The Late Cenozoic Ice Age, or Antarctic Glaciation, began 34 million years ago at the Eocene-Oligocene Boundary and is ongoing. It is Earth's current ice age or icehouse period. Its beginning is marked by the formation of the Antarctic ice sheets.

Six million years after the start of the Late Cenozoic Ice Age, the East Antarctic Ice Sheet had formed, and 14 million years ago it had reached its current extent.

In the last three million years, glaciations have spread to the northern hemisphere. It commenced with Greenland becoming increasingly covered by an ice sheet in late Pliocene (2.9-2.58 Ma ago) During the Pleistocene Epoch (starting 2.58 Ma ago), the Quaternary glaciation developed with decreasing mean temperatures and increasing amplitudes between glacials and interglacials. During the glacial periods of the Pleistocene, large areas of northern North America and northern Eurasia have been covered by ice sheets.

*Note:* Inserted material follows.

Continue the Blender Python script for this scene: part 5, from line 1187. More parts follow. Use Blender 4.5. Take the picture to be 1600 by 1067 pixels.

In 1837, German naturalist Karl Friedrich Schimper coined the term Eiszeit, meaning ice age (or ice time for a more literal translation). For a long time, the term referred only to glacial periods. Over time, this developed into the concept that they were all part of a much longer ice age.[citation needed]

The concept that the Earth is currently in an ice age that began around 30 million years ago can be dated back to at least 1966.

As a geologic time period, the Late Cenozoic Ice Age was used at least as early as 1973.

The last greenhouse period began 260 million years ago during the late Permian Period at the end of the Karoo Ice Age. It lasted all through the time of the non-avian dinosaurs during the Mesozoic Era, and ended 33.9 million years ago in the middle of the Cenozoic Era (the current Era). This greenhouse period lasted 226.1 million years.

The hottest part of the last greenhouse earth was the Late Paleocene - Early Eocene. This was a hothouse period that lasted from 65 to 55 million years ago. The hottest part of this torrid age was the Paleocene–Eocene Thermal Maximum, 55.5 million years ago. Average global temperatures were around 30 °C (86 °F). This was only the second time that Earth reached this level of warmth since the Precambrian. The other time was during the Cambrian Period, which ran from 538.8 million years ago to 485.4 million years ago.